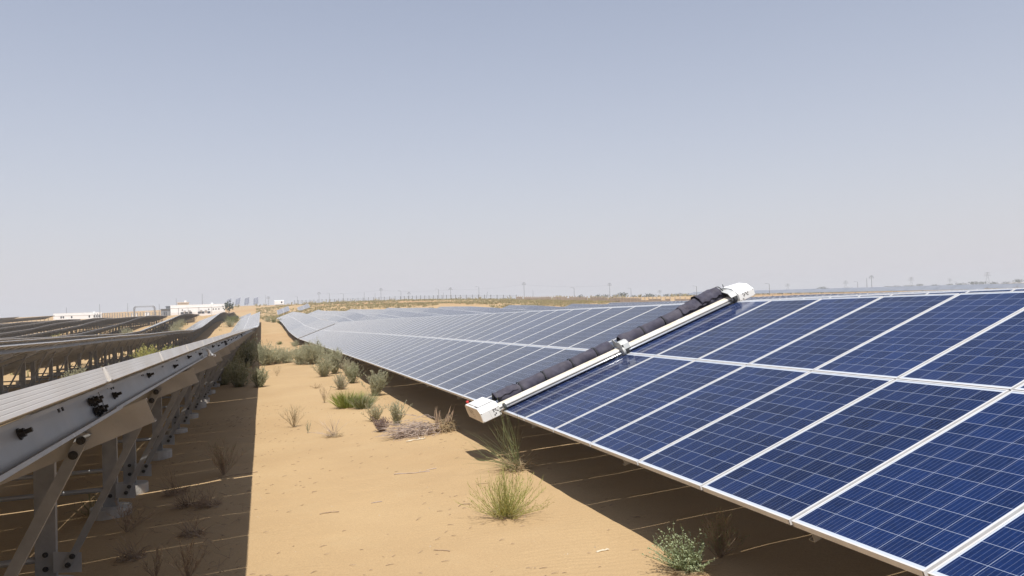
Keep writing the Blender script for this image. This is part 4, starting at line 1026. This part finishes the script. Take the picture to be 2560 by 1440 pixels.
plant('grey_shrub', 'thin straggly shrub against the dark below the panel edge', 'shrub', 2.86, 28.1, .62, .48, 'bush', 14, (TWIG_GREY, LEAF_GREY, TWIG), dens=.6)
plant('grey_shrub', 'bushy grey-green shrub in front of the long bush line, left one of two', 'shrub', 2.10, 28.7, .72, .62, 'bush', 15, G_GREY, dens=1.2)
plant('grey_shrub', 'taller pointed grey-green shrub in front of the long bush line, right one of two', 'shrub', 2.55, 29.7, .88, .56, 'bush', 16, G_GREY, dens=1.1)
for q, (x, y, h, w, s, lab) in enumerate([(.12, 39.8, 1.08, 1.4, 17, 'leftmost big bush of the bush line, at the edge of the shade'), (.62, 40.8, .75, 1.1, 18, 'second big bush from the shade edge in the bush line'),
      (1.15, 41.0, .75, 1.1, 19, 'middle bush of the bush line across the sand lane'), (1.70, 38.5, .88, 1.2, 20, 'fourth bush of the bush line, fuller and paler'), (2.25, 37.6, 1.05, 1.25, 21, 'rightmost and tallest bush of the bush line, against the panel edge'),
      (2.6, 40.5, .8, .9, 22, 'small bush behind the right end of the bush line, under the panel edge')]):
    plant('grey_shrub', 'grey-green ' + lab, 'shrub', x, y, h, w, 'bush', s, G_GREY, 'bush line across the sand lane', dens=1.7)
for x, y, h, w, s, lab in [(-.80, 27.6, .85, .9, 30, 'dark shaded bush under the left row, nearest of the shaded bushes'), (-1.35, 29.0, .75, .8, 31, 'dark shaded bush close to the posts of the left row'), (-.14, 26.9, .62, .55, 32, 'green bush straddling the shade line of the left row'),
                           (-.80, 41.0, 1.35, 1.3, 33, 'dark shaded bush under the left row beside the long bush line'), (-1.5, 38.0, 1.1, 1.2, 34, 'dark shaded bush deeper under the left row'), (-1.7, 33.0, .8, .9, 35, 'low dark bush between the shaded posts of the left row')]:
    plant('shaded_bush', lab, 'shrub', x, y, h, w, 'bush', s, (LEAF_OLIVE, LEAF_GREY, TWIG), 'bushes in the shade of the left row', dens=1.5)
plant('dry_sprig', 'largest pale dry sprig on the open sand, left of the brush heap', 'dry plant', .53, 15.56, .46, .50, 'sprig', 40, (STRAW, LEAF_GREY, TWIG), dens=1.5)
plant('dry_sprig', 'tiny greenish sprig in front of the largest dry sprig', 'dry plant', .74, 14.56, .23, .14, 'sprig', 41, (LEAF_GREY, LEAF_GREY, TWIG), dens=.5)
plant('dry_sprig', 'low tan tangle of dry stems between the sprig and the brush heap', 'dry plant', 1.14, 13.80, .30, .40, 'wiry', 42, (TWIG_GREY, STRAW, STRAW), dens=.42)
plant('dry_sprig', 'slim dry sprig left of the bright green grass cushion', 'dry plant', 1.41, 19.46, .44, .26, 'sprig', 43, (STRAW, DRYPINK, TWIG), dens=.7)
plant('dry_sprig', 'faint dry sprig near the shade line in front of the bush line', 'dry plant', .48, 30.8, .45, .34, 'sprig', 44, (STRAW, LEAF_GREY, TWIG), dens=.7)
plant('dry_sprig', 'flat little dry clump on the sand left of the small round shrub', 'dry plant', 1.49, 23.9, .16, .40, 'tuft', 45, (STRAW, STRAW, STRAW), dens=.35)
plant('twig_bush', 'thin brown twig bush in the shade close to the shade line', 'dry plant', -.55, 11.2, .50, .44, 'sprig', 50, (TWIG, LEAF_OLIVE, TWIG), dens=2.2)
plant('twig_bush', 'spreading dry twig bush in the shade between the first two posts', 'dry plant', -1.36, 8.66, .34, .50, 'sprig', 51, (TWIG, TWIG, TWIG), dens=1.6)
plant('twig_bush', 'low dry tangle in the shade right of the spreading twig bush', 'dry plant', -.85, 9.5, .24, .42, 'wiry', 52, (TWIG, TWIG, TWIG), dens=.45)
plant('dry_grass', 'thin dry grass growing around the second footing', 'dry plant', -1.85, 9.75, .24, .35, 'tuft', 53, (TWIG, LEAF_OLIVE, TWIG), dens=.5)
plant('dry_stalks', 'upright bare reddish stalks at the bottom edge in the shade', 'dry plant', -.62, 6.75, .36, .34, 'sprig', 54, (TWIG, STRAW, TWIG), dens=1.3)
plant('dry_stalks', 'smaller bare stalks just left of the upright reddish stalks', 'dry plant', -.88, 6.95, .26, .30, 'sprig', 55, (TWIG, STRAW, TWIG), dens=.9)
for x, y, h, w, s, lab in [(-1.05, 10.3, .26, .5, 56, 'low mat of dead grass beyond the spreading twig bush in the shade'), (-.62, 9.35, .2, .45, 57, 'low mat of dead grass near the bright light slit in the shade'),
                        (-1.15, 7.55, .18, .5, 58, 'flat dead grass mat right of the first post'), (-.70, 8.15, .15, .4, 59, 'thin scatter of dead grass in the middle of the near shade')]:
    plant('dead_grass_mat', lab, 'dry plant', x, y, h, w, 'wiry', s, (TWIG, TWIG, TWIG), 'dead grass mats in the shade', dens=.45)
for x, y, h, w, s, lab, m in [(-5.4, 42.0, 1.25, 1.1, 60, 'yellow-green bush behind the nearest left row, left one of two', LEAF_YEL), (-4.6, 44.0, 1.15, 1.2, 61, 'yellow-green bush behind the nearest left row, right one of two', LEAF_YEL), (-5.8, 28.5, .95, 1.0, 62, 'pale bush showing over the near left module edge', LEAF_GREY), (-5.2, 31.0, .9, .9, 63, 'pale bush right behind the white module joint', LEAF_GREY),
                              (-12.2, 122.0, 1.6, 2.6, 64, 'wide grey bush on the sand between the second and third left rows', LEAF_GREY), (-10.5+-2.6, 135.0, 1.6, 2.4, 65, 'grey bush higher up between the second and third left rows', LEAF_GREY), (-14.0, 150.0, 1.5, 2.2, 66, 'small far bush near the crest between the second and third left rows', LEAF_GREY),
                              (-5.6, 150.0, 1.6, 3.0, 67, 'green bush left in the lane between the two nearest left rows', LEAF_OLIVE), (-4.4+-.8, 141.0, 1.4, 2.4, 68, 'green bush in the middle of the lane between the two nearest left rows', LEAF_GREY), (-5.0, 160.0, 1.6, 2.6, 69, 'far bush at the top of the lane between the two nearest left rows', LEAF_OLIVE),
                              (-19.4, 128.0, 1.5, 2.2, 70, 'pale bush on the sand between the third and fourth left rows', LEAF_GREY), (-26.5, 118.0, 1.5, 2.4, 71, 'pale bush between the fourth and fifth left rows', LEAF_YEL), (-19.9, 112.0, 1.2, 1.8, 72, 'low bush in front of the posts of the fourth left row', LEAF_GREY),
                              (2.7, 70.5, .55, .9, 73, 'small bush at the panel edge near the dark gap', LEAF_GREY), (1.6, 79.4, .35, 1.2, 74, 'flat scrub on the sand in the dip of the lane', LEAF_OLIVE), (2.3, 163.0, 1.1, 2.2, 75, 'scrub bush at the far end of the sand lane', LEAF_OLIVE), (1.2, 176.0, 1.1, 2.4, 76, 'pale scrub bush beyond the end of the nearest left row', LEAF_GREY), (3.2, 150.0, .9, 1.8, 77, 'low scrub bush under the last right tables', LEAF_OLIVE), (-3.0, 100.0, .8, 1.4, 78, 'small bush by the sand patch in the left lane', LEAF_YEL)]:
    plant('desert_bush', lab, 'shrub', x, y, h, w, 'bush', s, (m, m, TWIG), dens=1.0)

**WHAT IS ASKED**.
Output all of the data exactly as it stands, minus any images.

**CORRECT RESPONSE**.
Keep writing the Blender script for this image. This is part 4, starting at line 1026. This part finishes the script. Take the picture to be 2560 by 1440 pixels.
plant('grey_shrub', 'thin straggly shrub against the dark below the panel edge', 'shrub', 2.86, 28.1, .62, .48, 'bush', 14, (TWIG_GREY, LEAF_GREY, TWIG), dens=.6)
plant('grey_shrub', 'bushy grey-green shrub in front of the long bush line, left one of two', 'shrub', 2.10, 28.7, .72, .62, 'bush', 15, G_GREY, dens=1.2)
plant('grey_shrub', 'taller pointed grey-green shrub in front of the long bush line, right one of two', 'shrub', 2.55, 29.7, .88, .56, 'bush', 16, G_GREY, dens=1.1)
for q, (x, y, h, w, s, lab) in enumerate([(.12, 39.8, 1.08, 1.4, 17, 'leftmost big bush of the bush line, at the edge of the shade'), (.62, 40.8, .75, 1.1, 18, 'second big bush from the shade edge in the bush line'),
      (1.15, 41.0, .75, 1.1, 19, 'middle bush of the bush line across the sand lane'), (1.70, 38.5, .88, 1.2, 20, 'fourth bush of the bush line, fuller and paler'), (2.25, 37.6, 1.05, 1.25, 21, 'rightmost and tallest bush of the bush line, against the panel edge'),
      (2.6, 40.5, .8, .9, 22, 'small bush behind the right end of the bush line, under the panel edge')]):
    plant('grey_shrub', 'grey-green ' + lab, 'shrub', x, y, h, w, 'bush', s, G_GREY, 'bush line across the sand lane', dens=1.7)
for x, y, h, w, s, lab in [(-.80, 27.6, .85, .9, 30, 'dark shaded bush under the left row, nearest of the shaded bushes'), (-1.35, 29.0, .75, .8, 31, 'dark shaded bush close to the posts of the left row'), (-.14, 26.9, .62, .55, 32, 'green bush straddling the shade line of the left row'),
                           (-.80, 41.0, 1.35, 1.3, 33, 'dark shaded bush under the left row beside the long bush line'), (-1.5, 38.0, 1.1, 1.2, 34, 'dark shaded bush deeper under the left row'), (-1.7, 33.0, .8, .9, 35, 'low dark bush between the shaded posts of the left row')]:
    plant('shaded_bush', lab, 'shrub', x, y, h, w, 'bush', s, (LEAF_OLIVE, LEAF_GREY, TWIG), 'bushes in the shade of the left row', dens=1.5)
plant('dry_sprig', 'largest pale dry sprig on the open sand, left of the brush heap', 'dry plant', .53, 15.56, .46, .50, 'sprig', 40, (STRAW, LEAF_GREY, TWIG), dens=1.5)
plant('dry_sprig', 'tiny greenish sprig in front of the largest dry sprig', 'dry plant', .74, 14.56, .23, .14, 'sprig', 41, (LEAF_GREY, LEAF_GREY, TWIG), dens=.5)
plant('dry_sprig', 'low tan tangle of dry stems between the sprig and the brush heap', 'dry plant', 1.14, 13.80, .30, .40, 'wiry', 42, (TWIG_GREY, STRAW, STRAW), dens=.42)
plant('dry_sprig', 'slim dry sprig left of the bright green grass cushion', 'dry plant', 1.41, 19.46, .44, .26, 'sprig', 43, (STRAW, DRYPINK, TWIG), dens=.7)
plant('dry_sprig', 'faint dry sprig near the shade line in front of the bush line', 'dry plant', .48, 30.8, .45, .34, 'sprig', 44, (STRAW, LEAF_GREY, TWIG), dens=.7)
plant('dry_sprig', 'flat little dry clump on the sand left of the small round shrub', 'dry plant', 1.49, 23.9, .16, .40, 'tuft', 45, (STRAW, STRAW, STRAW), dens=.35)
plant('twig_bush', 'thin brown twig bush in the shade close to the shade line', 'dry plant', -.55, 11.2, .50, .44, 'sprig', 50, (TWIG, LEAF_OLIVE, TWIG), dens=2.2)
plant('twig_bush', 'spreading dry twig bush in the shade between the first two posts', 'dry plant', -1.36, 8.66, .34, .50, 'sprig', 51, (TWIG, TWIG, TWIG), dens=1.6)
plant('twig_bush', 'low dry tangle in the shade right of the spreading twig bush', 'dry plant', -.85, 9.5, .24, .42, 'wiry', 52, (TWIG, TWIG, TWIG), dens=.45)
plant('dry_grass', 'thin dry grass growing around the second footing', 'dry plant', -1.85, 9.75, .24, .35, 'tuft', 53, (TWIG, LEAF_OLIVE, TWIG), dens=.5)
plant('dry_stalks', 'upright bare reddish stalks at the bottom edge in the shade', 'dry plant', -.62, 6.75, .36, .34, 'sprig', 54, (TWIG, STRAW, TWIG), dens=1.3)
plant('dry_stalks', 'smaller bare stalks just left of the upright reddish stalks', 'dry plant', -.88, 6.95, .26, .30, 'sprig', 55, (TWIG, STRAW, TWIG), dens=.9)
for x, y, h, w, s, lab in [(-1.05, 10.3, .26, .5, 56, 'low mat of dead grass beyond the spreading twig bush in the shade'), (-.62, 9.35, .2, .45, 57, 'low mat of dead grass near the bright light slit in the shade'),
                        (-1.15, 7.55, .18, .5, 58, 'flat dead grass mat right of the first post'), (-.70, 8.15, .15, .4, 59, 'thin scatter of dead grass in the middle of the near shade')]:
    plant('dead_grass_mat', lab, 'dry plant', x, y, h, w, 'wiry', s, (TWIG, TWIG, TWIG), 'dead grass mats in the shade', dens=.45)
for x, y, h, w, s, lab, m in [(-5.4, 42.0, 1.25, 1.1, 60, 'yellow-green bush behind the nearest left row, left one of two', LEAF_YEL), (-4.6, 44.0, 1.15, 1.2, 61, 'yellow-green bush behind the nearest left row, right one of two', LEAF_YEL), (-5.8, 28.5, .95, 1.0, 62, 'pale bush showing over the near left module edge', LEAF_GREY), (-5.2, 31.0, .9, .9, 63, 'pale bush right behind the white module joint', LEAF_GREY),
                              (-12.2, 122.0, 1.6, 2.6, 64, 'wide grey bush on the sand between the second and third left rows', LEAF_GREY), (-10.5+-2.6, 135.0, 1.6, 2.4, 65, 'grey bush higher up between the second and third left rows', LEAF_GREY), (-14.0, 150.0, 1.5, 2.2, 66, 'small far bush near the crest between the second and third left rows', LEAF_GREY),
                              (-5.6, 150.0, 1.6, 3.0, 67, 'green bush left in the lane between the two nearest left rows', LEAF_OLIVE), (-4.4+-.8, 141.0, 1.4, 2.4, 68, 'green bush in the middle of the lane between the two nearest left rows', LEAF_GREY), (-5.0, 160.0, 1.6, 2.6, 69, 'far bush at the top of the lane between the two nearest left rows', LEAF_OLIVE),
                              (-19.4, 128.0, 1.5, 2.2, 70, 'pale bush on the sand between the third and fourth left rows', LEAF_GREY), (-26.5, 118.0, 1.5, 2.4, 71, 'pale bush between the fourth and fifth left rows', LEAF_YEL), (-19.9, 112.0, 1.2, 1.8, 72, 'low bush in front of the posts of the fourth left row', LEAF_GREY),
                              (2.7, 70.5, .55, .9, 73, 'small bush at the panel edge near the dark gap', LEAF_GREY), (1.6, 79.4, .35, 1.2, 74, 'flat scrub on the sand in the dip of the lane', LEAF_OLIVE), (2.3, 163.0, 1.1, 2.2, 75, 'scrub bush at the far end of the sand lane', LEAF_OLIVE), (1.2, 176.0, 1.1, 2.4, 76, 'pale scrub bush beyond the end of the nearest left row', LEAF_GREY), (3.2, 150.0, .9, 1.8, 77, 'low scrub bush under the last right tables', LEAF_OLIVE), (-3.0, 100.0, .8, 1.4, 78, 'small bush by the sand patch in the left lane', LEAF_YEL)]:
    plant('desert_bush', lab, 'shrub', x, y, h, w, 'bush', s, (m, m, TWIG), dens=1.0)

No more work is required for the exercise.